Der erste Veranstaltungstag begann mit der traditionellen Kranzniederlegung vor der ewigen Flamme auf dem Platz der gefallenen Kämpfer im Zentrum der Stadt. Hier wie auf dem Mamajew-Hügel gedenkt die Stadt der Soldatinnen und Soldaten, die im Kampf gegen die deutschen Aggressoren 1942/1943 in Stalingrad getötet wurden.
Im Wolga-Saal des erstklassigen Hotels „Hampton by Hilton Volgograd Profsoyuznaya“ fanden anschließend die beiden ersten großen Diskussionsrunden statt, die sich um die Themen der internationalen Beziehungen insbesondere in Europa in einer unsicher gewordenen Welt drehten. Zum Auftakt betonte der Oberbürgermeister Wolgograds Andrey Kosolapov, wie wichtig es für die internationalen Akteure sei, einander zuzuhören und abweichende Ansichten zu tolerieren. Dabei wies er auf die Funktion der Vereinten Nationen (UN) als internationale Institution zur Streitbeilegung hin.
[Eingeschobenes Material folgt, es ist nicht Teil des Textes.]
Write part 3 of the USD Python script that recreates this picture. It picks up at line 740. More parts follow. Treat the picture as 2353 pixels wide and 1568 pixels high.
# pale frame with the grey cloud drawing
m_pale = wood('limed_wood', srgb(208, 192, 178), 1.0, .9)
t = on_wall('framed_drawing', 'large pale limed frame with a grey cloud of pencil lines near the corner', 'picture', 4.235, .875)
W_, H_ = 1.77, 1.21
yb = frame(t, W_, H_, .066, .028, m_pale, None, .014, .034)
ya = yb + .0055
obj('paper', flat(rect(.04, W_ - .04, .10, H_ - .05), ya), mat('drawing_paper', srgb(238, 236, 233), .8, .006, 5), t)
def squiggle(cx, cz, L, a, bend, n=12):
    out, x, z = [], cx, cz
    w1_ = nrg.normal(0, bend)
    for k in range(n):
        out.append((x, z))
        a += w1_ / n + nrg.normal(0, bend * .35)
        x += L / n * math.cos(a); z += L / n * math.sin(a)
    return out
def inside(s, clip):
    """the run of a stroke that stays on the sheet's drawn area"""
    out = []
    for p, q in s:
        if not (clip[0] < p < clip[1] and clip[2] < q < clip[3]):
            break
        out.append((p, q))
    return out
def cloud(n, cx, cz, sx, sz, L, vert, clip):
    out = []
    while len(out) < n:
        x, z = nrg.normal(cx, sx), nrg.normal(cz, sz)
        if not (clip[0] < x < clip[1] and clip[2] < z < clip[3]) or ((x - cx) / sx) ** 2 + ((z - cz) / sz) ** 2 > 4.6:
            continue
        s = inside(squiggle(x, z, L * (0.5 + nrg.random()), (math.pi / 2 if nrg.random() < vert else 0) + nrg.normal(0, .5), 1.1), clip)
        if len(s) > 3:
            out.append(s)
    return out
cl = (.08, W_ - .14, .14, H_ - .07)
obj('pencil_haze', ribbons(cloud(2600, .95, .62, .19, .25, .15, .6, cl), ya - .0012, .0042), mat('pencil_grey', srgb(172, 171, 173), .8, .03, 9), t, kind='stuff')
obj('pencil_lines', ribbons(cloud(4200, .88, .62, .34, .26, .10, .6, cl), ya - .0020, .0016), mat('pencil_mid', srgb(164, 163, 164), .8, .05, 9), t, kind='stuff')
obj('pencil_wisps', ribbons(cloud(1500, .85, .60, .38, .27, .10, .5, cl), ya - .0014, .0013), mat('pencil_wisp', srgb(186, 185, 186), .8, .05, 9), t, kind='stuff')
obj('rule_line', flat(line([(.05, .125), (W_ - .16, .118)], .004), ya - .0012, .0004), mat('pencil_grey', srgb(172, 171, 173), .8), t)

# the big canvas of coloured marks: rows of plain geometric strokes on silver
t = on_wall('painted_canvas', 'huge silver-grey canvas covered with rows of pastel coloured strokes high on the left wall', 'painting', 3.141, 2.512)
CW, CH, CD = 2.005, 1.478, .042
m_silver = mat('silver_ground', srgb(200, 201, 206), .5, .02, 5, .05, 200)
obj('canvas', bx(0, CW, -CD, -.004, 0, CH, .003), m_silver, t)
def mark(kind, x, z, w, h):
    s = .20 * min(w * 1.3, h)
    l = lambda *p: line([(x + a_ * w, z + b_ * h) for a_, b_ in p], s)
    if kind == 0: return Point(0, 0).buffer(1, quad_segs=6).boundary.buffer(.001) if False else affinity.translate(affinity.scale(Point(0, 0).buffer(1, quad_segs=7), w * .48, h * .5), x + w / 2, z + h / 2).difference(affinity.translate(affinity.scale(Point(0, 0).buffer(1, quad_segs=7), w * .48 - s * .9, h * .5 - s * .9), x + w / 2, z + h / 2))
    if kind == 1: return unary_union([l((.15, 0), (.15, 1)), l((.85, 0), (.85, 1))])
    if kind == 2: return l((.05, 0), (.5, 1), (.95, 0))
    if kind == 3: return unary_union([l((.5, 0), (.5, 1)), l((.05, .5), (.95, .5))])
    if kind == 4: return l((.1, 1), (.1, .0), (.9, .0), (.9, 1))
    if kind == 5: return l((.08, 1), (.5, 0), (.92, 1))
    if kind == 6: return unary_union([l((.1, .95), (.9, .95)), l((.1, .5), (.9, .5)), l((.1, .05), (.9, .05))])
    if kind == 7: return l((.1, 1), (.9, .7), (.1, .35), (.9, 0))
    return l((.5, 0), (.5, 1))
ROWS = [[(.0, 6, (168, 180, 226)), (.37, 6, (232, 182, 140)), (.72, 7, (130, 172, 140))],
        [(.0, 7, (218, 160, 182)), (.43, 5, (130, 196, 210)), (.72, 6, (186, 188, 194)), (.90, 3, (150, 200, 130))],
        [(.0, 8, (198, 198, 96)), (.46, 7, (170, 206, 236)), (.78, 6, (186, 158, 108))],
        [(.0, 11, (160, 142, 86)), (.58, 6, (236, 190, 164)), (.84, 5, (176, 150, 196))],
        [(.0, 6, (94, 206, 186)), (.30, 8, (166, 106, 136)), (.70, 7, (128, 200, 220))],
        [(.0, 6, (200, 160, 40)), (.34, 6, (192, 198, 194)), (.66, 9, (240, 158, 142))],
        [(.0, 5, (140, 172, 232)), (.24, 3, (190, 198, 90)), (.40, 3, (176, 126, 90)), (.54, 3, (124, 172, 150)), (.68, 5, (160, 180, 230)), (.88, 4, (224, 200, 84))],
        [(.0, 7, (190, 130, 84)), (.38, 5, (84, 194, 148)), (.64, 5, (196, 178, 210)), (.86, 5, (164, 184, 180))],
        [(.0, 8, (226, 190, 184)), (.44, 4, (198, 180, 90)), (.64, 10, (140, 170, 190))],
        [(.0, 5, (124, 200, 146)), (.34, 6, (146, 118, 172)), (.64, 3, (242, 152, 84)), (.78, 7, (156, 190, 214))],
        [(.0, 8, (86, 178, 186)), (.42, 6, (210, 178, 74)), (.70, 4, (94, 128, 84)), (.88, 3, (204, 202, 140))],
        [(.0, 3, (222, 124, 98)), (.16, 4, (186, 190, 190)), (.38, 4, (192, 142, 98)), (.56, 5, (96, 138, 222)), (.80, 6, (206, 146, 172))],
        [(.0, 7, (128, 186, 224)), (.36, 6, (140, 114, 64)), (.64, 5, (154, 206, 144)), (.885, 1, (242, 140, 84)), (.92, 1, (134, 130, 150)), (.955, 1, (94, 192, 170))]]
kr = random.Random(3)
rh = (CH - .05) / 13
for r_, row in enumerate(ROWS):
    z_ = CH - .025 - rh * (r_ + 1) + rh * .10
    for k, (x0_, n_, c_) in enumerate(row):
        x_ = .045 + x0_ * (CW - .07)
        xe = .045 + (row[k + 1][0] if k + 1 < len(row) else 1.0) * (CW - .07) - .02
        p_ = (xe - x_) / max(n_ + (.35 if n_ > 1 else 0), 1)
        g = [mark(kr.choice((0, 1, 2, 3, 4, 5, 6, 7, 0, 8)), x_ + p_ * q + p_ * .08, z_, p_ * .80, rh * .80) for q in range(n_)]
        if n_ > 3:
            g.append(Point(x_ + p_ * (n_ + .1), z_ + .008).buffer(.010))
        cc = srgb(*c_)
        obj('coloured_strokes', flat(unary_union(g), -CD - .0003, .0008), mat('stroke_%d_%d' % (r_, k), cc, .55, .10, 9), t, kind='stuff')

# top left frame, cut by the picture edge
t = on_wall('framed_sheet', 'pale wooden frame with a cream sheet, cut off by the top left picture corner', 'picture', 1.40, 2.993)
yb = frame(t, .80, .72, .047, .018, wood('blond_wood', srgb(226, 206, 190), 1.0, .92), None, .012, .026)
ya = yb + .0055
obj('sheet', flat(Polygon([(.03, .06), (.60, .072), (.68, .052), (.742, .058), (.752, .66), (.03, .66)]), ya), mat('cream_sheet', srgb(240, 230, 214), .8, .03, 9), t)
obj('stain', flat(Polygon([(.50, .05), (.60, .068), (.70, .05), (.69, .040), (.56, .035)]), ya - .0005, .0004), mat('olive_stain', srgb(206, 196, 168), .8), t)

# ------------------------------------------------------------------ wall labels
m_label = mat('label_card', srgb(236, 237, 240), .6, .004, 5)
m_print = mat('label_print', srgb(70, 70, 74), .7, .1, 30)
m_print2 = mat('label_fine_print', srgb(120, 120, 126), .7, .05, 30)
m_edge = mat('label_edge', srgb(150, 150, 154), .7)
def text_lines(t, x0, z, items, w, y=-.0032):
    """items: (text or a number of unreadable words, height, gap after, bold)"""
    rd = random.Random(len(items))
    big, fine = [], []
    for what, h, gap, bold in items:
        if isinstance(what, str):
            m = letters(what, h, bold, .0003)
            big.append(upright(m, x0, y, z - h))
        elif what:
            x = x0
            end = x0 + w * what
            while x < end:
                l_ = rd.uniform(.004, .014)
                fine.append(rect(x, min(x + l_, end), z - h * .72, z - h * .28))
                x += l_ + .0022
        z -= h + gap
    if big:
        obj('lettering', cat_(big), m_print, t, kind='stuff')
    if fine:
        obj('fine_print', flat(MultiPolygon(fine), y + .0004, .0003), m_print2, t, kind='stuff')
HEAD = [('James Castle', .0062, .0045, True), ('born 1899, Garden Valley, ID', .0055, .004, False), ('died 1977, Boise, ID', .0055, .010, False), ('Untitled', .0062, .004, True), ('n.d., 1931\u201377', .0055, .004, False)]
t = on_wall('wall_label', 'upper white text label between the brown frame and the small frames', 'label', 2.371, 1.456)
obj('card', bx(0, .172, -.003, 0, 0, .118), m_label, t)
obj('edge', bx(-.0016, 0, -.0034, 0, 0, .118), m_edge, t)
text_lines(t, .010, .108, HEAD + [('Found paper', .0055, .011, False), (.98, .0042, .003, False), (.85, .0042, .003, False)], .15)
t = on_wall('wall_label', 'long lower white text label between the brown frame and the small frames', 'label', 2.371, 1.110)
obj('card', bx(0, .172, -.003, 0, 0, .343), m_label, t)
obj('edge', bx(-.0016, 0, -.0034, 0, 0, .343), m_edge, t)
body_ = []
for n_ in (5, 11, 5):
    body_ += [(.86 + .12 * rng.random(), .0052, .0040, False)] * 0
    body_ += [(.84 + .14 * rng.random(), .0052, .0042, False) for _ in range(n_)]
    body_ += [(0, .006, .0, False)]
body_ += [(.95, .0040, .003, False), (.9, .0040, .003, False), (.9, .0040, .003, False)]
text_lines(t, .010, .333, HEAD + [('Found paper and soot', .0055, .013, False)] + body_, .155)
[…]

Im Gegensatz zu seinen letztjährigen Einlassungen auf dem Forum wies Matthias Platzeck diesmal auf bestehende Differenzen hin und warnte im Hinblick auf die russische Seite davor, die Lage besser darzustellen als sie sei. Als Weg zu einer Wiederannäherung empfahl er, sich nicht auf Problematisches und Spannungsreiches, sondern auf Einvernehmliches zu konzentrieren, etwa die Bekämpfung des Terrorismus und den Schutz des Klimas.
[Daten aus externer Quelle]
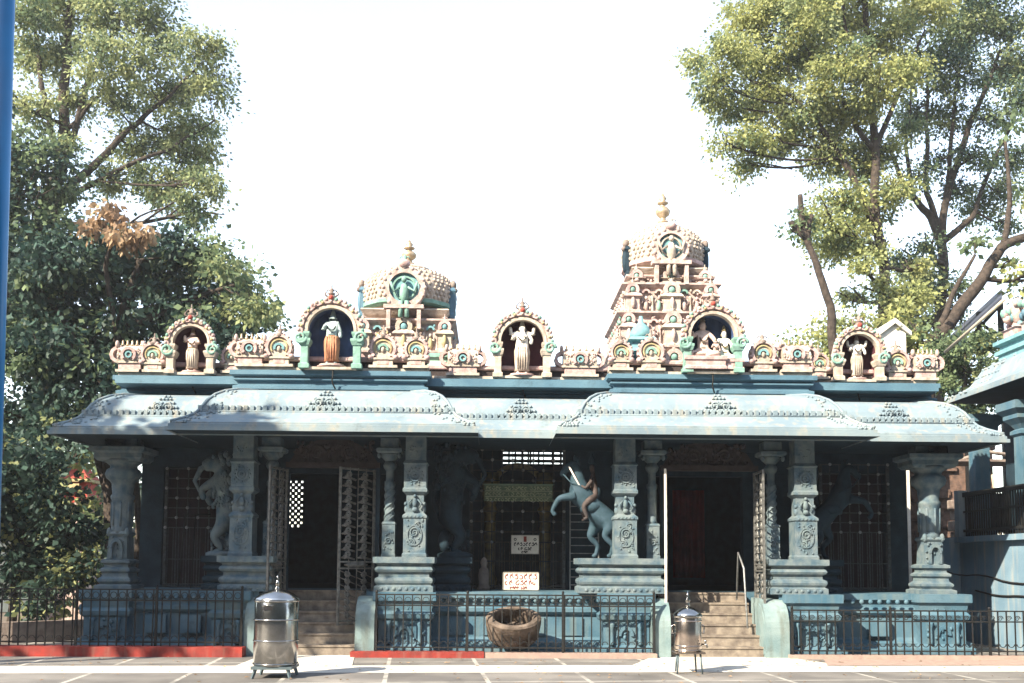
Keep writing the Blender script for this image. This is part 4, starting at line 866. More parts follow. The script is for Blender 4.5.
# ================================================================= METAL URNS
def drum(x, y, body, label, prof, m, legh, lr, knobz, handle, tap, hoops, name):
    root = empty(name, (x, y, 0), label, 'water drum')
    b = MB(); b.lathe(0, 0, prof, 40); b.build('drum', m, root)
    for z in hoops: h = MB(); h.lathe(0, 0, [(body, z-.012), (body+.012, z-.006), (body+.012, z+.006), (body, z+.012)], 40); h.build('hoop', m, root)
    return root
dx, dy = X(276, 14.75, 640), 14.75
d1 = drum(dx, dy, .315, 'tall dented stainless steel drum with domed lid on four short legs at the left stairs', [(.30, .165), (.315, .18), (.318, .5), (.313, .75), (.316, 1.09), (.30, 1.12)], 'steel', .16, .3, 0, 0, 0, (.2, .53, .83, 1.1), 'steel_drum')
b = MB(); b.lathe(0, 0, [(.325, 1.085), (.325, 1.12), (.30, 1.15), (.24, 1.20), (.14, 1.245), (.06, 1.262), (.05, 1.27)], 40); lid = b.build('lid', 'steel', d1)
b = MB(); b.lathe(0, 0, [(.04, 1.268), (.045, 1.28), (.018, 1.30), (.03, 1.33), (.035, 1.35), (.018, 1.38), (.012, 1.41), (.016, 1.43), (.004, 1.47)], 14); b.build('knob', 'steel', lid)
b = MB(); b.box(-.12, -.0, -.318, -.285, .975, 1.02); b.build('handle_slot', 'letters', d1)
b = MB(); b.tube([(-.14, -.30, 1.035), (-.06, -.325, 1.045), (.02, -.31, 1.035)], .012, 6); b.build('handle', 'steel', d1)
b = MB(); b.lathe(-.08, -.0, [(.31, .12), (.31, .165)], 4, 0, math.pi/4, False) if False else b.box(-.29, .29, -.29, .29, .13, .168); b.build('stand_frame', 'stand', d1)
for sx, sy in ((-1, -1), (1, -1), (-1, 1), (1, 1)):
    b = MB(); b.tube([(sx*.23, sy*.24, .135), (sx*.27, sy*.27, 0.0)], [.028, .022], 4, 0, False); b.build('leg', 'stand', d1)
dx, dy = X(688, 15.5, 640), 15.5
d2 = drum(dx, dy, .205, 'small warm toned metal urn with finial lid on three thin legs at the right stairs', [(.20, .33), (.207, .34), (.205, .6), (.205, .86), (.2, .87)], 'copper', .3, .2, 0, 0, 0, (.36, .42, .80), 'steel_urn')
b = MB(); b.lathe(0, 0, [(.222, .85), (.222, .885), (.20, .92), (.14, .97), (.06, 1.005), (.02, 1.015)], 36); lid = b.build('lid', 'steel', d2)
b = MB(); b.lathe(0, 0, [(.02, 1.01), (.045, 1.03), (.02, 1.06), (.04, 1.10), (.045, 1.12), (.02, 1.155), (.025, 1.18), (.006, 1.25)], 14); b.build('knob', 'steel', lid)
b = MB(); b.box(-.21, .23, -.20, .20, .305, .33); b.build('stand_frame', 'copper', d2)
for x_, y_ in ((-.17, -.12), (.16, -.14), (.14, .17), (-.14, .17)):
    b = MB(); b.tube([(x_, y_, .31), (x_*1.15, y_*1.15, 0)], [.016, .013], 5); b.build('leg', 'stand', d2)
b = MB(); b.tube([(.18, -.12, .45), (.25, -.17, .45), (.26, -.18, .40)], .014, 6); b.ell(.235, -.16, .49, .02, .02, .03); b.build('tap', 'steel', d2)
for s in (-1, 1): b = MB(); b.tube([(s*.2, 0, .62), (s*.25, 0, .60), (s*.25, 0, .72), (s*.2, 0, .74)], .01, 6); b.build('handle', 'steel', d2)

# ================================================================= STONE TROUGH
b = MB(); n = 28; P = [(.40, 0), (.46, .1), (.50, .5), (.50, .66), (.46, .70), (.37, .70), (.34, .62), (.32, .35)]
b.lathe(0, 0, P[:5], n); b2 = MB(); vs = []
for r_, z in P[3:]:
    for k in range(n): a = 2*math.pi*k/n; vs.append((r_*math.cos(a), r_*math.sin(a), z))
b = MB(); prof = P; vs = []
for r_, z in prof:
    for k in range(n): a = 2*math.pi*k/n; vs.append((r_*math.cos(a)*(1+.03*math.sin(3*a)), r_*math.sin(a), z))
fs = [(i*n+k, i*n+(k+1) % n, (i+1)*n+(k+1) % n, (i+1)*n+k) for i in range(len(prof)-1) for k in range(n)]+[tuple(range(n)), tuple((len(prof)-1)*n+k for k in range(n))]
b.add(vs, fs, 0, False)
M['trough'] = mat('trough_stone', (.17, .135, .11), (.07, .055, .045), 5, .9, bump=.8, bscale=18, grime=.7); o = b.build('stone_trough', 'trough'); o.location = (X(513, 18.35, 640), 18.40, .27); o.scale = (1, .62, .8); o.rotation_euler.x = R(38); tag(o, 'rough round stone trough with dark hollow behind the centre fence', 'trough')

# ================================================================= TREES
def make_leaves(name, clumps, n_sub, n_leaf, size, m, parent, droop=.3, sub_r=.35, seed=1):
    g = np.random.default_rng(seed); C = []
    for (c, r) in clumps:
        c = np.array(c, float); r = np.array(r if hasattr(r, '__len__') else (r, r, r), float)
        k = max(3, int(n_sub*(r[0]*r[2])**.9))
        d = g.normal(size=(k, 3)); d /= np.linalg.norm(d, axis=1)[:, None]; q = c+d*r*(g.random((k, 1))**.45)
        C.append(q)
    C = np.concatenate(C); K = len(C); sr = sub_r*g.uniform(.55, 1.3, K)
    ctr = np.repeat(C, n_leaf, 0); off = g.normal(size=(K*n_leaf, 3))*np.repeat(sr, n_leaf)[:, None]*np.array([.62, .62, .42]); p = ctr+off
    N = len(p); sz = size*g.uniform(.45, 1.6, N)
    d = off+g.normal(size=(N, 3))*.25*sub_r; d[:, 2] -= droop*np.abs(g.normal(size=N))*sub_r*1.5; d /= np.linalg.norm(d, axis=1)[:, None]+1e-9
    q = np.cross(d, g.normal(size=(N, 3))); q /= np.linalg.norm(q, axis=1)[:, None]+1e-9
    a = p; L = sz[:, None]; Wd = sz[:, None]*.34
    V = np.stack([a, a+d*L*.5+q*Wd, a+d*L, a+d*L*.45-q*Wd], 1).reshape(-1, 3)
    me = bpy.data.meshes.new(name); me.vertices.add(4*N); me.vertices.foreach_set('co', V.ravel().astype(np.float32))
    me.loops.add(4*N); me.loops.foreach_set('vertex_index', np.arange(4*N, dtype=np.int32)); me.polygons.add(N)
    me.polygons.foreach_set('loop_start', np.arange(0, 4*N, 4, dtype=np.int32)); me.polygons.foreach_set('loop_total', np.full(N, 4, np.int32))
    me.update(calc_edges=True)
    ms = m if isinstance(m, (list, tuple)) else [m]
    for x in ms: me.materials.append(M[x])
    if len(ms) > 1:
        mi = np.repeat(g.choice(len(ms), K, p=[.62]+[.38/(len(ms)-1)]*(len(ms)-1)), n_leaf).astype(np.int32); me.polygons.foreach_set('material_index', mi)
    o = bpy.data.objects.new(name, me); col.objects.link(o); o.parent = parent
    return C
def wob(p0, p1, n, a, g):
    p0, p1 = Vector(p0), Vector(p1); L = (p1-p0).length
    return [p0.lerp(p1, i/n)+(Vector([g.uniform(-1, 1) for _ in range(3)])*a*L if 0 < i < n else Vector()) for i in range(n+1)]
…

Aufschlussreich waren auch die Einlassungen von Bill Boerum, ehemaliger Vorsitzender der Vereinigung „Sister Cities Internationals“ (USA), der als Hauptbedrohungen für die internationalen Beziehungen den Aufstieg neuer Mächte, Nationalismus, Fluchtbewegungen und Immigration, Cyberkrieg sowie den islamischen Terrorismus benannte.
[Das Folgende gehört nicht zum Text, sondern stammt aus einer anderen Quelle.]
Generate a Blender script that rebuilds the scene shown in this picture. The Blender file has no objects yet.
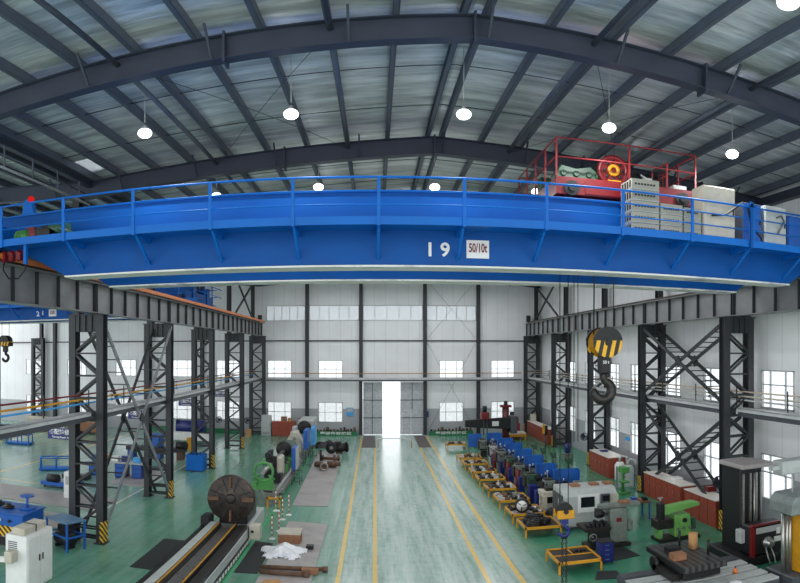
import bpy, bmesh, math, random
from mathutils import Vector, Matrix
random.seed(7)
SC = bpy.context.scene
COL = SC.collection
PI = math.pi
sin, cos, tan, hyp = math.sin, math.cos, math.tan, math.hypot

# ------------------------------------------------------------------ materials
def lin(c):
    o = []
    for v in c[:3]:
        v /= 255.0
        o.append(v / 12.92 if v <= .04045 else ((v + .055) / 1.055) ** 2.4)
    return (o[0], o[1], o[2], 1.0)

class NT:
    def __init__(s, name):
        s.mat = bpy.data.materials.new(name); s.mat.use_nodes = True
        s.t = s.mat.node_tree; s.t.nodes.clear()
        s.out = s.t.nodes.new('ShaderNodeOutputMaterial')
    def n(s, typ, ins=None, **props):
        nd = s.t.nodes.new('ShaderNode' + typ)
        for k, v in props.items(): setattr(nd, k, v)
        for k, v in (ins or {}).items():
            sk = nd.inputs[k]
            if hasattr(v, 'links'): s.t.links.new(v, sk)
            else: sk.default_value = v
        return nd
    def m(s, op, a, b=0.0):
        return s.n('Math', {0: a, 1: b}, operation=op).outputs[0]
    def mix(s, f, a, b):
        nd = s.n('Mix', None, data_type='RGBA')
        for k, v in ((0, f), (6, a), (7, b)):
            if hasattr(v, 'links'): s.t.links.new(v, nd.inputs[k])
            else: nd.inputs[k].default_value = v
        return nd.outputs[2]
    def band(s, c, a, b): return s.m('MULTIPLY', s.m('GREATER_THAN', c, a), s.m('LESS_THAN', c, b))
    def noise(s, vec, scale, detail=3, rough=.55):
        return s.n('TexNoise', {'Vector': vec, 'Scale': scale, 'Detail': detail, 'Roughness': rough}).outputs[0]
    def ramp(s, f, lo, hi):
        nd = s.n('MapRange', {0: f, 1: lo, 2: hi}); return nd.outputs[0]
    def finish(s, sh): s.t.links.new(sh, s.out.inputs[0]); return s.mat

def pm(name, c, rough=.5, metal=0., var=.12, scale=6., bump=0., dirt=None, dirt_amt=.5, spec=.5):
    t = NT(name)
    co = t.n('TexCoord').outputs['Object']
    nz = t.noise(co, scale, 4)
    base = lin(c)
    dark = tuple(v * (1 - var * 2) for v in base[:3]) + (1,)
    lite = tuple(min(1, v * (1 + var)) for v in base[:3]) + (1,)
    col = t.mix(t.ramp(nz, .3, .7), dark, lite)
    if dirt:
        n2 = t.noise(co, scale * .45, 6, .7)
        col = t.mix(t.m('MULTIPLY', t.ramp(n2, .52, .72), dirt_amt), col, lin(dirt))
    ins = {'Base Color': col, 'Roughness': t.m('ADD', rough - .08, t.m('MULTIPLY', nz, .16)), 'Metallic': metal, 'Specular IOR Level': spec}
    if bump: ins['Normal'] = t.n('Bump', {'Height': nz, 'Strength': bump, 'Distance': .02}).outputs[0]
    return t.finish(t.n('BsdfPrincipled', ins).outputs[0])

def em(name, c, s):
    t = NT(name)
    return t.finish(t.n('Emission', {'Color': lin(c), 'Strength': s}).outputs[0])

def stripes(name, c1, c2, period, kind='diag', rough=.5):
    t = NT(name)
    x, y, z = t.n('SeparateXYZ', {0: t.n('TexCoord').outputs['Object']}).outputs[:3]
    if kind == 'diag': v = t.m('ADD', z, t.m('ADD', t.m('MULTIPLY', x, 1.0), t.m('MULTIPLY', y, 1.0)))
    elif kind == 'z': v = z
    elif kind == 'slant': v = t.m('ADD', x, t.m('MULTIPLY', z, -.22))
    elif kind == 'y': v = y
    else: v = x
    f = t.m('LESS_THAN', t.m('FRACT', t.m('DIVIDE', t.m('ADD', v, 100 * period), period)), .5)
    return t.finish(t.n('BsdfPrincipled', {'Base Color': t.mix(f, lin(c1), lin(c2)), 'Roughness': rough}).outputs[0])

M = {}
M['steel'] = pm('grey_steel_paint', (74, 77, 84), .45, .0, .08, 3)
M['column'] = pm('column_paint', (46, 48, 52), .5, 0., .1, 3)
M['rafter'] = pm('rafter_paint', (50, 56, 71), .5, 0., .08, 2)
M['purlin'] = pm('galvanised_purlin', (88, 94, 108), .45, .2, .08, 2)
M['beam'] = pm('runway_beam_paint', (132, 132, 134), .5, 0., .1, 1.5)
M['brace_pale'] = pm('brace_paint', (128, 130, 134), .5)  # paler grey for the inner diagonals of the left bracing
M['channel'] = pm('channel_paint', (196, 197, 198), .45, 0., .08, 2)
M['rail'] = pm('rail_steel', (70, 60, 55), .4, .6, .1, 8)
M['orange'] = pm('orange_plastic', (222, 120, 50), .45)
M['blue'] = pm('crane_blue', (0, 78, 152), .5, 0., .06, 1.2, spec=.2)
M['lblue'] = pm('crane_light_blue', (6, 102, 190), .45, 0., .05, 1.2, spec=.25)  # lighter blue of walkway, railings, lifting frames and crate
M['mblue'] = pm('machine_blue', (26, 92, 176), .45, 0., .08, 3)
M['resist'] = pm('resistor_grey', (158, 157, 144), .5, 0., .06, 4, dirt=(110, 100, 84), dirt_amt=.3)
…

Yury Starovatykh, ehemaliger Bürgermeister Wolgograds und Begründer der Städtepartnerschaft Köln-Wolgograd auf russischer Seite, sprach sich wie seit vielen Jahren unermüdlich für enge und friedliche Beziehungen insbesondere zwischen Deutschland und Russland aus, fragte aber auch nachdrücklich, was Russland noch tun könne, um zu einer Normalisierung der Beziehungen zu gelangen. Unausgesprochen, aber offensichtlich dabei war, dass die von Deutschland bzw. der EU geforderte Rückgabe der Krim an die Ukraine kein Thema für die Russen ist, weder jetzt noch in Zukunft.
Am Abend des ersten Veranstaltungstags gab es wie jedes Jahr für alle Gäste einen beeindruckenden Empfang im traditionsreichen Hotel „Volgograd“, der die generöse Gastfreundschaft des Oberbürgermeisters und der Stadt Wolgograd verdeutlichte.
Am nächsten Tag gab es fünf separate Diskussionsrunden. Kölns ehemaliger Oberbürgermeister Jürgen Roters referierte über die Bedeutung von Städtepartnerschaften für die Entwicklung internationaler Beziehungen; Andreas Wolter referierte zum Thema „Integration als langfristige Maßnahme zur Verhütung von Kriminalität und Terror“. Eine weitere Diskussionsrunde widmete sich exklusiv den deutsch-russischen Beziehungen. Dabei räumte der ehemalige außenpolitische Sprecher der Bundestagsfraktion der LINKEN Wolfgang Gehrke anhand von Zahlen und Fakten über die militärischen Kräfteverhältnisse von NATO und Russland mit der Mär von der russischen Aggressionsfähigkeit auf.
Abseits des Forums hatte ich interessante Gelegenheiten zu Kontakten mit Wolgograder Bürgerinnen und Bürgern. So konnte ich Produktion und Arbeitsbedingungen eines mittelständischen Betriebs in Augenschein nehmen sowie eine kirchliche Prozession am Tag der „Gottesmutter von Kasan“ (4. November) verfolgen. Last but noch least traf ich mich mit einem Vorstandsmitglied des „Wolgograd-Köln-Vereins“, Ljudmila Sidorina.